⟨
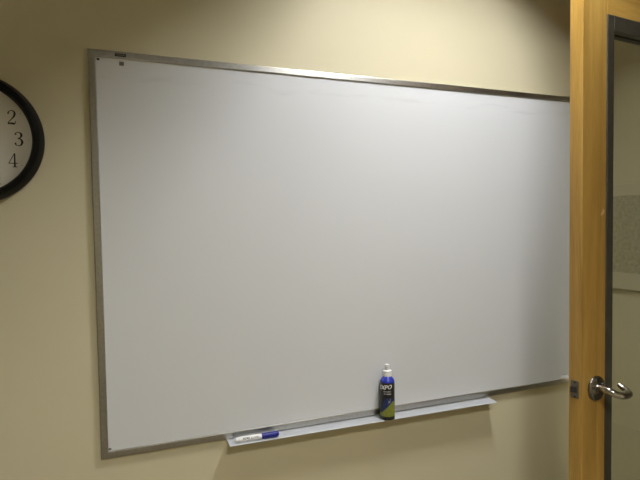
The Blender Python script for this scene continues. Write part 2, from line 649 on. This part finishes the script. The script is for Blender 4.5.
# ------------------------------------------------------------------ door (open, parallel to the whiteboard wall)
DW, DT = .918, .0445
ANG = math.radians(5.5)
door = None
SW, GX0, GX1, GZ0, GZ1 = .115, .113, DW - .113, .26, 2.176
bm = bmesh.new()
bv = .0015
box(bm, (0, 0, .012), (GX0, DT, DOOR_H), bv, 1)
box(bm, (GX1, 0, .012), (DW, DT, DOOR_H), bv, 1)
box(bm, (GX0, 0, .012), (GX1, DT, GZ0), 0, 1, 1)
box(bm, (GX0, 0, GZ1), (GX1, DT, DOOR_H), 0, 1, 1)
door = obj('door_1', bm, [WOOD, WOODX])
door.location = (1.3676, -.5155, 0)
door.rotation_euler = (0, 0, ANG)
tag(door, 'open honey maple door with tall glass pane and chrome lever', 'door', 'structure')
# glazing bead frame, both faces
FWD = .031
bm = bmesh.new()
for y0, y1 in ((-.004, DT / 2 - .004), (DT / 2 + .004, DT + .004)):
    box(bm, (GX0 - .004, y0, GZ0 - .004), (GX0 + FWD - .004, y1, GZ1 + .004), .0012, 1)
    box(bm, (GX1 - FWD + .004, y0, GZ0 - .004), (GX1 + .004, y1, GZ1 + .004), .0012, 1)
    box(bm, (GX0 + FWD - .004, y0, GZ0 - .004), (GX1 - FWD + .004, y1, GZ0 + FWD), .0012, 1)
    box(bm, (GX0 + FWD - .004, y0, GZ1 - FWD - .012), (GX1 - FWD + .004, y1, GZ1 + .004), .0012, 1)
tag(obj('glazing_frame', bm, BRONZE, door), 'dark grey frame around the glass')
bm = bmesh.new()
box(bm, (GX0 + .006, DT / 2 - .003, GZ0 + .006), (GX1 - .006, DT / 2 + .003, GZ1 - .006))
tag(obj('glass_pane', bm, GLASS, door), 'tall clear glass pane')
HX, HZ = .066, 1.030
ROSE = mat('aged chrome rose', (.24, .225, .20), .24, metal=1.0)


def handle(side):
    """lever on the room face (side=-1) or on the far face (side=1)"""
    y0 = 0 if side < 0 else DT
    s = side
    bm = bmesh.new()
    pr = [(.0385, 0), (.0385, .004), (.0375, .0060), (.0345, .0082), (.030, .0092), (.0200, .0095), (.0165, .0110), (.0150, .0140), (.0145, .020), (0, .020)]
    lathe(bm, [(r, y0 + s * h) for r, h in pr], 48, 'y', (HX, 0, HZ))
    rose = obj('door_handle', bm, ROSE, door, smooth=True)
    tag(rose, 'chrome lever handle on a round rose')
    bm = bmesh.new()
    k = 1.0
    raw = [(0, .010, .005), (0, .032, .004), (.003, .045, .002), (.009, .055, -.003), (.020, .0615, -.008), (.036, .0640, -.0115), (.054, .0640, -.0130),
           (.070, .0600, -.0130), (.081, .0520, -.0115), (.0865, .0420, -.0085), (.0870, .0320, -.0050), (.0860, .0240, -.0010), (.0855, .0175, .0030)]
    if s > 0:
        raw = [(0, .010, .005), (0, .045, .005), (.0005, .062, .004), (.0040, .0715, .002), (.013, .0760, -.002), (.032, .0770, -.007), (.054, .0770, -.0100),
               (.070, .0720, -.0110), (.081, .0620, -.0105), (.0865, .0500, -.0085), (.0870, .0380, -.0050), (.0860, .0280, -.0010), (.0855, .0210, .0030)]
    pts = catmull(raw, 7)
    rad = [.0106 - .0034 * max(0, i / (len(pts) - 1) - .62) / .38 for i in range(len(pts))]
    sweep(bm, [(HX + a, y0 + s * b * k, HZ + c) for a, b, c in pts], rad, 24)
    lv = obj('lever', bm, CHROME, rose, smooth=True)
    return rose


handle(-1)
handle(1)
bm = bmesh.new()
box(bm, (-.0012, .0095, HZ - .027), (.001, DT - .0075, HZ + .027), .0006, 1)
lp = obj('latch_plate', bm, mat('tarnished latch steel', (.16, .15, .13), .42, metal=.8), door)
bm = bmesh.new()
prism(bm, [(-.0010, .0155), (-.0115, .0290), (-.0115, .0300), (-.0010, .0300)], HZ - .0085, HZ + .0085, 'z')
obj('latch_bolt', bm, DARKM, lp)
for zz in (-.022, .022):
    bm = bmesh.new()
    lathe(bm, [(.0035, -.0010), (.0035, -.0018), (0, -.0020)], 14, 'x', (0, DT / 2, HZ + zz))
    obj('screw', bm, DARKM, lp)
# pale chip in the veneer
bm = bmesh.new()
random.seed(9)
cpt = []
for k in range(9):
    a = 2 * PI * k / 9
    r = random.uniform(.5, 1.0)
    cpt.append((.095 + .0095 * r * math.cos(a) + .005 * math.sin(a), 1.574 + .0145 * r * math.sin(a)))
prism(bm, cpt, 0.0003, -.0003, 'y')
tag(obj('veneer_chip', bm, mat('raw pale wood', (.56, .38, .17), .7), door), 'small pale chip in the veneer')
for zz in (.25, 1.17, 2.1):
    bm = bmesh.new()
    lathe(bm, [(.0075, zz - .05), (.0075, zz + .05)], 16, 'z', (DW + .006, -.006, 0))
    box(bm, (DW - .0005, -.004, zz - .05), (DW + .0025, DT - .010, zz + .05))
    obj('hinge', bm, CHROME2, door)

# ------------------------------------------------------------------ fabric panel on the corner wall behind the glass
pn = empty('fabric_panel', (PIL_X, -.17, 1.25))
tag(pn, 'grey fabric wall panel with pale rails seen through the door glass', 'wall panel')
bm = bmesh.new()
box(bm, (-.014, -.160, .072), (-.001, .160, .400))
obj('fabric', bm, FABRIC, pn)
for z0, z1 in ((0, .073), (.399, .452)):
    bm = bmesh.new()
    box(bm, (-.016, -.163, z0), (-.001, .163, z1), .003)
    obj('rail', bm, PTRIM, pn)

# ------------------------------------------------------------------ spray bottle on the tray
TRAY_Z = BZ - .0060
BXX, BYY = .958, -.0425
bt = empty('spray_bottle', (BXX, BYY, TRAY_Z), math.radians(-28))
tag(bt, 'blue spray bottle of board cleaner with white pump standing on the tray', 'bottle')
RB = .0258
bm = bmesh.new()
prof = [(0, .0006), (RB - .004, 0), (RB - .001, .0015), (RB, .005), (RB, .014), (RB, .132), (RB - .0005, .138), (RB - .003, .1445),
        (RB - .008, .1495), (.0155, .1525), (.0130, .1540), (.0125, .160), (0, .160)]
lathe(bm, prof, 64)
BLUEB = mat('blue tinted bottle plastic', (.030, .050, .42), .22, spec=.6)
obj('bottle_body', bm, BLUEB, bt, smooth=True)


def patch(bm, f_lo, f_hi, a0, a1, r, n=48, mi=0):
    """strip wrapped round the bottle between two height curves; angle 0 faces the room (-y)"""
    prev = None
    for k in range(n + 1):
        a = a0 + (a1 - a0) * k / n
        cc = (r * math.sin(a), -r * math.cos(a))
        row = (bm.verts.new((*cc, f_lo(a))), bm.verts.new((*cc, f_hi(a))))
        if prev:
            bm.faces.new((prev[0], row[0], row[1], prev[1])).material_index = mi
        prev = row


bm = bmesh.new()
patch(bm, lambda a: .001, lambda a: .013, -PI, PI, RB + .0003)
obj('base_band', bm, BLACKP, bt, smooth=True)


def edge(a):                                       # slanting top of the green print
    return .048 + .026 * max(-.85, min(.75, a))


def arch(a):                                       # top of the navy print
    return max(edge(a), .080 - .034 * max(0, (-.2 - a) / .55) ** 1.6 - .004 * max(0, a))


bm = bmesh.new()
patch(bm, lambda a: .013, lambda a: .134, -PI, PI, RB + .0003, 64)
label = obj('label', bm, BLACKP, bt, smooth=True)
tag(label, 'printed label, black above and olive green below')
GREEN = noise_color(mat('olive green print', rough=.4), (.20, .23, .030), (.27, .29, .05), nscale=120)
bm = bmesh.new()
patch(bm, lambda a: .0135, edge, -PI, PI, RB + .0006, 64)
obj('green_print', bm, GREEN, label, smooth=True)
NAVY = noise_color(mat('navy print', rough=.4), (.012, .022, .10), (.03, .05, .17), nscale=150)
bm = bmesh.new()
patch(bm, edge, arch, -.80, .85, RB + .0008, 32)
obj('blue_print', bm, NAVY, label, smooth=True)
PRINT = mat('white print', (.80, .80, .80), .5)
GREYPR = mat('grey print', (.22, .22, .24), .5)


def wrapped_text(txt, size, r, z, a_mid, slant, m, name, parent, axis='bottle', shear=.25):
    cu = bpy.data.curves.new(name, 'FONT')
    cu.body = txt
    cu.size = size
    cu.align_x = 'CENTER'
    cu.align_y = 'CENTER'
    cu.shear = shear
    cu.offset = size * .035
    tmp = bpy.data.objects.new(name, cu)
    COL.objects.link(tmp)
    dg = bpy.context.evaluated_depsgraph_get()
    me = bpy.data.meshes.new_from_object(tmp.evaluated_get(dg))
    bpy.data.objects.remove(tmp)
    for v in me.vertices:
        x, y = v.co.x, v.co.y
        x, y = x * math.cos(slant) - y * math.sin(slant), x * math.sin(slant) + y * math.cos(slant)
        if axis == 'bottle':
            a = a_mid + x / r
            v.co = (r * math.sin(a), -r * math.cos(a), z + y)
        else:                                   # along a lying marker: x runs along it, y round it
            a = a_mid + y / r
            v.co = (z + x, -r * math.cos(a), r * math.sin(a))
    me.materials.clear()
    me.materials.append(m)
    o = bpy.data.objects.new(name, me)
    COL.objects.link(o)
    o.parent = parent
    return o


wrapped_text('EXPO', .0200, RB + .0009, .1185, -.36, math.radians(6), PRINT, 'logo', label)
bm = bmesh.new()
random.seed(2)
for zz, hh, a0, a1 in ((.1020, .0036, -.52, .46), (.0935, .0040, -.48, .50)):
    a = a0
    while a < a1:
        w = random.uniform(.06, .10)
        patch(bm, lambda q, z=zz: z, lambda q, z=zz, h=hh: z + h, a, min(a + w, a1), RB + .0008, 3)
        a += w + .035
obj('small_print', bm, mat('light grey print', (.48, .48, .48), .5), label)
bm = bmesh.new()
for k in range(10):
    a = .10 + .034 * k
    z = .060 + .0055 * math.sin(k * .75) + .0016 * k
    patch(bm, lambda q, z=z: z, lambda q, z=z: z + .0026, a, a + .030, RB + .0011, 2)
obj('pale_squiggle', bm, PRINT, label)
# pump: collar, stem and finger button
bm = bmesh.new()
cl = [(.0128, .1535), (.0152, .1545), (.0155, .158), (.0155, .168), (.0150, .1695), (.0162, .1705), (.0166, .1725), (.0155, .1745), (.0105, .1760), (0, .1760)]
lathe(bm, cl, 48)
collar = obj('collar', bm, WHITEP, bt, smooth=True)
bm = bmesh.new()
lathe(bm, [(.0078, .1755), (.0078, .181), (.0084, .184), (.0086, .1875), (.0082, .190), (.0088, .1910), (.0090, .1940), (.0080, .1958), (0, .1964)], 40)
box(bm, (-.0030, -.0112, .1855), (.0030, -.0070, .1915), .001)
obj('pump_head', bm, WHITEP, bt, smooth=True)
bm = bmesh.new()
lathe(bm, [(.0018, -.0110), (.0018, -.0118), (0, -.0118)], 12, 'y', (0, 0, .1885))
obj('nozzle', bm, SILVERP, bt)

# ------------------------------------------------------------------ marker lying on the tray
MR = .0085
mk = empty('dry_erase_marker', (.403, -.0430, TRAY_Z + MR * 1.07 + .0016), math.radians(-.6))
mk.scale = (1.07, 1.07, 1.07)
tag(mk, 'white dry erase marker with a blue cap lying on the tray', 'marker')
bm = bmesh.new()
lathe(bm, [(0, -.001), (.0050, -.001), (.0066, .001), (.0070, .004), (.0070, .010), (.0080, .0115), (.0082, .014), (.0082, .080), (.0070, .082), (.0070, .090), (0, .090)], 40, 'x')
barrel = obj('barrel', bm, WHITEP, mk, smooth=True)
bm = bmesh.new()
lathe(bm, [(.0072, .0795), (MR, .0800), (MR, .086), (MR, .126), (.0080, .131), (.0070, .1335), (.0050, .1350), (0, .1352)], 40, 'x')
for k in range(10):
    a = 2 * PI * k / 10 + .3
    box(bm, (.088, MR * math.cos(a) * .97 - .0006, MR * math.sin(a) * .97 - .0006), (.124, MR * math.cos(a) * .97 + .0006, MR * math.sin(a) * .97 + .0006))
obj('cap', bm, BLUECAP, mk, smooth=True)
wrapped_text('EXPO', .0085, .0084, .030, .42, 0, INK, 'logo', barrel, 'marker')
bm = bmesh.new()
random.seed(5)
x = .046
while x < .072:
    w = random.uniform(.0015, .003)
    for a in (.22, .55):
        y, z = -.0084 * math.cos(a), .0084 * math.sin(a)
        box(bm, (x, y - .0002, z - .0008), (x + w, y + .0004, z + .0008))
    x += w + .0012
obj('small_print', bm, GREYPR, barrel)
⟩
Your objective
Return nothing but the lines running from the start of the data to the line with "ROSE = mat('aged", please, both ends included and no pictures.

The output
The Blender Python script for this scene continues. Write part 2, from line 649 on. This part finishes the script. The script is for Blender 4.5.
# ------------------------------------------------------------------ door (open, parallel to the whiteboard wall)
DW, DT = .918, .0445
ANG = math.radians(5.5)
door = None
SW, GX0, GX1, GZ0, GZ1 = .115, .113, DW - .113, .26, 2.176
bm = bmesh.new()
bv = .0015
box(bm, (0, 0, .012), (GX0, DT, DOOR_H), bv, 1)
box(bm, (GX1, 0, .012), (DW, DT, DOOR_H), bv, 1)
box(bm, (GX0, 0, .012), (GX1, DT, GZ0), 0, 1, 1)
box(bm, (GX0, 0, GZ1), (GX1, DT, DOOR_H), 0, 1, 1)
door = obj('door_1', bm, [WOOD, WOODX])
door.location = (1.3676, -.5155, 0)
door.rotation_euler = (0, 0, ANG)
tag(door, 'open honey maple door with tall glass pane and chrome lever', 'door', 'structure')
# glazing bead frame, both faces
FWD = .031
bm = bmesh.new()
for y0, y1 in ((-.004, DT / 2 - .004), (DT / 2 + .004, DT + .004)):
    box(bm, (GX0 - .004, y0, GZ0 - .004), (GX0 + FWD - .004, y1, GZ1 + .004), .0012, 1)
    box(bm, (GX1 - FWD + .004, y0, GZ0 - .004), (GX1 + .004, y1, GZ1 + .004), .0012, 1)
    box(bm, (GX0 + FWD - .004, y0, GZ0 - .004), (GX1 - FWD + .004, y1, GZ0 + FWD), .0012, 1)
    box(bm, (GX0 + FWD - .004, y0, GZ1 - FWD - .012), (GX1 - FWD + .004, y1, GZ1 + .004), .0012, 1)
tag(obj('glazing_frame', bm, BRONZE, door), 'dark grey frame around the glass')
bm = bmesh.new()
box(bm, (GX0 + .006, DT / 2 - .003, GZ0 + .006), (GX1 - .006, DT / 2 + .003, GZ1 - .006))
tag(obj('glass_pane', bm, GLASS, door), 'tall clear glass pane')
HX, HZ = .066, 1.030
ROSE = mat('aged chrome rose', (.24, .225, .20), .24, metal=1.0)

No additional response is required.